“Merda”, sussurra o Matheus Giannini, meu colega de elenco, da coxia.
As cortinas se abrem e eu encho meu diafragma de ar para expelir a primeira fala do espetáculo:
PUTA QUE PARIU, NÃO AGUENTO MAIS ESSA PORRA!!!
Todos os dias, há uns 4 anos, penso em desistir dessa vida – tenho só 19, ainda dá tempo.
Depois do primeiro foco de luz que ofusca as muitas poltronas vazias, esqueço a péssima bilheteria e a tristeza que dura micro-milésimos: me multiplico novamente e continuo o show.

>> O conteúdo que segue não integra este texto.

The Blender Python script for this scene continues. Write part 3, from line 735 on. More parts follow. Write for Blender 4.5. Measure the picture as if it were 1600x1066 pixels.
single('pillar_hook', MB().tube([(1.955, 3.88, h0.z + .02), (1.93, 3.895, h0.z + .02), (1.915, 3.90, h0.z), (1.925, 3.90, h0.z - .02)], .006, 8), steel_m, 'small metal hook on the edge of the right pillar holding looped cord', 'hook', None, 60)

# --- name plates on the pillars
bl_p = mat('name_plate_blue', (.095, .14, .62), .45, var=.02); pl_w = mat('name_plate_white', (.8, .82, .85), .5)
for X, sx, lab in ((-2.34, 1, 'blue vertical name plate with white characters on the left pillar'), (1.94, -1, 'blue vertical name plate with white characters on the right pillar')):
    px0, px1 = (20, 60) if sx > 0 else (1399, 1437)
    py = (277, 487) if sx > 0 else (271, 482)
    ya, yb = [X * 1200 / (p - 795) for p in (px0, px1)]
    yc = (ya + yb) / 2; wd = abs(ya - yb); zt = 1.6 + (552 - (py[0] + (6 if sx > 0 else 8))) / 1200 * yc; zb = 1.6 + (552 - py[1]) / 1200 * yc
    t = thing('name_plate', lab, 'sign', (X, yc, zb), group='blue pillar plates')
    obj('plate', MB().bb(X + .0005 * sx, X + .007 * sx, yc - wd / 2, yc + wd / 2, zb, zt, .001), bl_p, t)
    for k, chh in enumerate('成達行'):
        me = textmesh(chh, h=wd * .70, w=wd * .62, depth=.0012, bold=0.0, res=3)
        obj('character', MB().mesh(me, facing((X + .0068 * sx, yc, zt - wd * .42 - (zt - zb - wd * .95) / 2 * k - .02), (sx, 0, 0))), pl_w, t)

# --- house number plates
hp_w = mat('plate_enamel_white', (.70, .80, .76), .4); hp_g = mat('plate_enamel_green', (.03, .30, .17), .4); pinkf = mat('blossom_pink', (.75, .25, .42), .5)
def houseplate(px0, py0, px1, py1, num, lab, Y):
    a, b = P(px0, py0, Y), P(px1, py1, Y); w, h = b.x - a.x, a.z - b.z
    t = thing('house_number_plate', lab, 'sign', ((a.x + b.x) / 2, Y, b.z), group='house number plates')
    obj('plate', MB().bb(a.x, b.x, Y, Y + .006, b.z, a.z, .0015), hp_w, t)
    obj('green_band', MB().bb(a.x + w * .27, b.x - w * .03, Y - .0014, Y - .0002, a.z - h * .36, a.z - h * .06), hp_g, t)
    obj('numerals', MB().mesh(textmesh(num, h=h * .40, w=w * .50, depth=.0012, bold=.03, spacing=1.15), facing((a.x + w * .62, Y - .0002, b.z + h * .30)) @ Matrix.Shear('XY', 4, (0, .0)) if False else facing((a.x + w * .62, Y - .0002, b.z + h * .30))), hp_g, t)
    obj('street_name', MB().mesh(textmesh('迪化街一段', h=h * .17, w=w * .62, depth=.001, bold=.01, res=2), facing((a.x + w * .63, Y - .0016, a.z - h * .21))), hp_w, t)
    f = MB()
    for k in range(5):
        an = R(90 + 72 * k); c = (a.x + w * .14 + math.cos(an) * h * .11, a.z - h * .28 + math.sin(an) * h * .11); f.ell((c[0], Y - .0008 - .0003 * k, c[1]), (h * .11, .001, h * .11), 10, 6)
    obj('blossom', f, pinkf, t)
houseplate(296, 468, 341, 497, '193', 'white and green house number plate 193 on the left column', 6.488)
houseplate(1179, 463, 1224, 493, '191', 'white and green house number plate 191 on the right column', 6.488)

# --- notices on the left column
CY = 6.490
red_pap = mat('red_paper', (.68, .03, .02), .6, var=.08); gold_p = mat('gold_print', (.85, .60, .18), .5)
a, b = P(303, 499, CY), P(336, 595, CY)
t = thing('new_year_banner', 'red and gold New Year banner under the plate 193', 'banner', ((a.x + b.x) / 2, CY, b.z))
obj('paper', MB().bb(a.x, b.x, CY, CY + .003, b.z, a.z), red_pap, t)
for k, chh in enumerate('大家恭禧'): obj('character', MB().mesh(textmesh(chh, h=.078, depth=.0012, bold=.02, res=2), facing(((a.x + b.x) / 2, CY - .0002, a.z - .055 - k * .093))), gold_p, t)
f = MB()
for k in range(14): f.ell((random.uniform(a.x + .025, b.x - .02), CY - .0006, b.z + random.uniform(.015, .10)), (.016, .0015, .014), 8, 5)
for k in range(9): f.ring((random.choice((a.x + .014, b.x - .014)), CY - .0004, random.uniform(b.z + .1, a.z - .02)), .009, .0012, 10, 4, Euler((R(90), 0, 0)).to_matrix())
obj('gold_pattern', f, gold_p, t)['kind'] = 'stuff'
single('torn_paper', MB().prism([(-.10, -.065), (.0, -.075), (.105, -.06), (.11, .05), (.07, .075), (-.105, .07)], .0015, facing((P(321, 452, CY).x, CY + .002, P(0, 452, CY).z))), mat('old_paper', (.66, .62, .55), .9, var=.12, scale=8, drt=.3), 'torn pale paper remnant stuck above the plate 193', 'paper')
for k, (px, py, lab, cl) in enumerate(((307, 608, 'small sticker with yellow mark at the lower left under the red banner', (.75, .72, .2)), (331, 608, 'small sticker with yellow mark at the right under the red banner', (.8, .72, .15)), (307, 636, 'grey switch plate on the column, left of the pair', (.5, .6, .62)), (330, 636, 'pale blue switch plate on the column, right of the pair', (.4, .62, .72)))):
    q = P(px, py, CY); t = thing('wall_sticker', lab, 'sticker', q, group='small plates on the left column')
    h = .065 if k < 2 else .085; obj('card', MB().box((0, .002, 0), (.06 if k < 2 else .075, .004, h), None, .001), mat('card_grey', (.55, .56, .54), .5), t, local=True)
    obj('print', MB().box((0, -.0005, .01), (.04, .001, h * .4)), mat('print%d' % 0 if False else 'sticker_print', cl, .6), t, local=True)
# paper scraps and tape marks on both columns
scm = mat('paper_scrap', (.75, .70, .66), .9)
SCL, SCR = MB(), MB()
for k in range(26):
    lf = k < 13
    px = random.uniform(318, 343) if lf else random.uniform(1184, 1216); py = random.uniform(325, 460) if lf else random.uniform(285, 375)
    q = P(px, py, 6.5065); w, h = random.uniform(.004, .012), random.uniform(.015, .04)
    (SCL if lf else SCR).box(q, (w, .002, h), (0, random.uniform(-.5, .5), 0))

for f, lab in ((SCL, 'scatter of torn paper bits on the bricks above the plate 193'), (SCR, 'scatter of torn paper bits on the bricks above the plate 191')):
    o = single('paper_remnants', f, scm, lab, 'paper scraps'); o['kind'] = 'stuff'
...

É muito bizarro o que acontece quando recebo a entidade da personagem no corpo. O Teatro proporciona ao artista uma matemática louca, uma possibilidade ímpar de divisão, multiplicando-nos em três. O ator vira Senhor do seu trabalho, atuando e observando as reações de quem assiste enquanto assiste a si próprio. É Pai, filho e espírito santo – ou quase isso.
Pouco a pouco a platéia me abraça com as risadas. Abraços dos bons, tipo abraço de vó no almoço do final de semana. Eles têm esse poder de abraçar gostoso quando o ator é honesto. Já o Teatro, não. É cheio de não-me-toques. O Teatro é um Deus cruel e nefasto que lhe chuta a cara sempre que encontra uma brecha entre o ego inflado e o início de carreira – mas depois que se conquista espaço na vida desse danado, poucos são os que reclamam de desamor.
1h se passa e eu retomo consciência. Aplausos. Acabou-se mais um dia duro de trabalho. Vejo aquelas pessoas ali nos olhando e me bate uma neura. Será que foi bom ou aplaudiram por pena? Será que eu tô gorda mesmo aqui de branco? Alice voltou ao corpo e quando ela volta, já chega fazendo um estrago no juízo.
Após a retirada da maquiagem e do figurino, olho pro alto com um desejo forte de parafrasear Janine e dizer que “puta que pariu” e que também “não aguento mais essa porra”, mas seguro firme nas minhas próprias mãos e não baixo a minha cabeça.
Ouvi uma vez de um colega de profissão que eu deveria tomar vergonha na cara e não chorar por quem não veio, mas agradecer duas vezes por quem me escolheu, naquela noite pra se emocionar. Essas pessoas saíram de casa pra nos ver. Essas pessoas poderiam estar comendo pizza ou dormindo ou assistindo à uma peça de qualidade duvidosa de um ator-famoso-que-cobra-por-ingresso-o-que-eu-ganho-de-cachê-na-noite, mas escolheram vir nos ver.
5000 pessoas, 500 pessoas, 50 pessoas… Engulo mais esse sapo e concluo com meu discurso de perdedora esperançosa: “de que vale a casa sempre cheia e o coração vazio?” Uma música de sertanejo universitário, no máximo. E gargalho.
Seja nessa coxia escura, na boca de cena ou até mesmo na cabine de luz, o que é meu está guardado em algum canto desse recinto. Se nada der certo eu faço umas faxinas, vendo uns livros ou almoço com mais frequência na casa da minha avó – de abraço e consolo ela entende.